Poi venne la riforma liturgica di Pio XII che restaurò la veglia pasquale nella notte tra sabato e domenica suscitando un fermento nuovo e un mutamento capace di riaprire antichi orizzonti di fede e di maturazione cristiana. Devo confessare ancora una volta che, se sono cristiano, lo devo in massima parte all’aver potuto vivere in modo sapiente quella riforma che, quando attuata come nel caso del mio parroco con cura e attenzione per l’essenziale e accompagnata da una spiegazione intelligente di gesti, simboli e letture, costituiva un’autentica catechesi alla portata di tutti. La notte fonda in cui appariva il fuoco nuovo, l’acqua, il grande cero variopinto, i simboli degli elementi naturali diventavano eloquenti e quando, verso mezzanotte, le campane riprendevano a suonare a distesa, e in chiesa esplodeva nuovamente il canto solenne e gioioso, ciascuno sentiva confermata la propria convinzione, la fede nella risurrezione. Dopo secoli di esilio, la veglia pasquale tornava al cuore della fede cristiana e annunciava con forza che “vittoria non è se non sulla morte”, che l’amore vissuto da un uomo, figlio di Dio, Gesù ha vinto la morte.

 

Possiamo allora comprendere meglio come questo senso di gioia e di festa, liberato grazie alle celebrazioni liturgiche, ricadesse nella vita di ogni giorno e la allietasse.
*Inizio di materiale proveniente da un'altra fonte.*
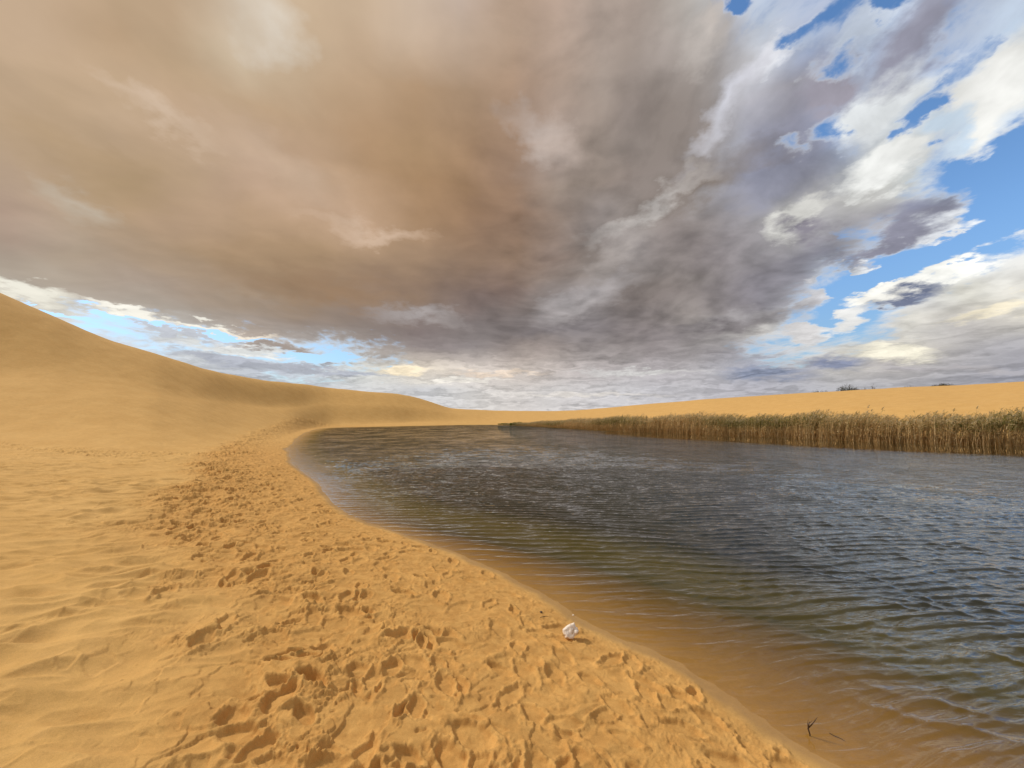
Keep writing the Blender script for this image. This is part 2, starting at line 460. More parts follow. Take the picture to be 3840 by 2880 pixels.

Così il lunedì di Pasqua avveniva una sorta di connubio tra lo straordinario della risurrezione e il quotidiano di una vita semplice, sobria, dignitosa pur nella modestia. Era il giorno del “merendino”: tutte le famiglie e gli amici invadevano i prati fino al liminare dei boschi e si stava insieme mangiando e bevendo, celebrando il prevalere delle energie vitali sulle forze di morte e di tenebra. L’ingrediente culinario essenziale era la “torta verde”, fatta con riso e costine, spinaci, erbe selvatiche raccolte dai bambini, uova e formaggio, qualche aroma come aglio e rosmarino, e ancora uova sode incastonate come perle nell’impasto e quindi in ogni fetta che toccava in sorte a ciascun commensale. Bastava quella semplice torta casereccia di erbe, un dolce a forma di colomba, un po’ di vino buono e l’atmosfera del pomeriggio si riempiva di gioia e di colori a consolazione delle sofferenze patite e a incoraggiamento per affrontare le fatiche che la vita avrebbe richiesto già dall’indomani. Sì, l’inverno era davvero finito, la campagna si ridestava, la vita aveva sconfitto la “stagione grama”: anche in questo, la dimensione più propriamente di fede si mescolava e si stemperava in una saggezza molto umana non sempre impregnata di fede nella risurrezione di Cristo e nella risurrezione dei morti pur proclamata nel Credo.

 

I cristiani, divenuti sì minoranza ma non per questo irrilevanti nella società, sono capaci ancora oggi, al cuore delle tenebre di morte e di dolore che ci avvolgono come flutti pronti a inghiottirci, di testimoniare che l’amore vince l’odio, che l’uomo sa essere uomo per il suo simile, che l’attesa di una vita piena non è vana speranza ma si invera già nei gesti che ciascuno può compiere ogni giorno? È questa una “buona notizia” di cui i cristiani, in particolare nei giorni pasquali, sono debitori ai loro fratelli e sorelle in umanità, a cominciare dalla martoriata popolazione degli Abruzzi.